By the way, a day trip to the Clarno Unit is well worthwhile, and not only for the quiet. Walk the trail below the sheer cliff walls and look for fossils of ancient plants — the area was a lush semi- tropical rainforest a mere 50 million years ago or so. While you’re in the area, don’t miss the Thomas Condon Visitor Center, in the monument’s Sheep Rock Unit on Highway 19, two miles north of the junction with Highway 26. The center’s museum offers exhibits of more than 500 fossils from the John Day Fossil Beds and scientifically accurate murals depicting the environments in which these plants and animals lived. And it’s very quiet inside.
Here in Hoodland, there are many places where silence reigns — say, on the boardwalk trail at the Wildwood Recreation site, though there is always the sound of the highway in the distance or an airliner overhead. And there are the sounds of people walking and talking on the trail — usually these are happy sounds, especially when young people express delight and wonder at being in the woods.
Perhaps the noisiest times on The Mountain are during the strongest of our winter storms. A high wind tearing through the very tall trees around my house sounds like a massive, rushing freight train. This river of air roars through millions of fir needles as the trees bend, and we flinch with the snapping of breaking branches and the thuds as they hit the roof.
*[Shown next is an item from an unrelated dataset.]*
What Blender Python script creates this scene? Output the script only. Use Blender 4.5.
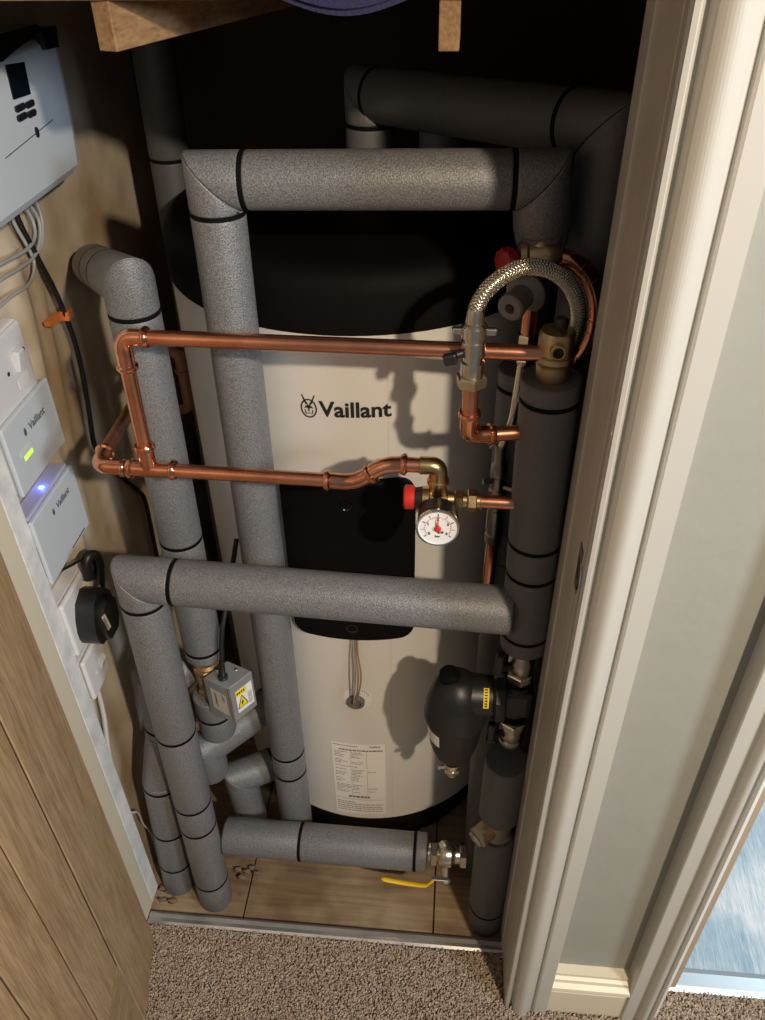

Rain, too, drums on the roof, and it is not the welcome gentle patter of our typical rainy days and nights.
From our house, Lara and I often hear the Sandy River, about 350 yards away, and sometimes
Clear Creek — pleasing susurrations. My rule of thumb for when heavy rain falls on low-elevation snow: If from my house I can hear boulders tumbling in the Sandy, then there is likely to be flooding downstream.
On most days, we are treated to pleasant sounds: The gentle soughing of breezes through the trees, bees buzzing among flowers as they seek nectar, and birds, many birds. In the last few months we have heard these and more: blue jays, crows, ravens, hawks, Oregon juncos, winter wrens, mountain chickadees, hummingbirds, band-tailed pigeons, American robins and their cousins the varied thrushes (sometimes called Alaskan robins), and pileated woodpeckers and their cousins the northern flickers. At night we count ourselves lucky to hear a barred owl or northern pygmy-owl. All of these sounds and more are worth relishing.
It’s not surprising that we find many sounds of the forest to be welcome. According to a recent article in Psychology Today, “Several studies suggested that nature’s sounds reduce stress hormones, boost positive mindset, and make us feel more comfortable and relaxed. Also, our negative moods lower while positive moods increase. Some research suggests that listening to nature’s sounds helps heal our body, restores its natural balance, boosts our mood, reduces anxiety, and increases a feeling of well-being.”
In these crazy times, nature’s sounds are more important than ever.
Google “sounds of nature” or the like and you’ll find numerous recordings of the same, all intended to help you relax and sleep better. Such recordings are great for city-dwellers or anyone who lives near a busy highway. Fortunately for most of us here in the forest, we can simply open our windows or go outside.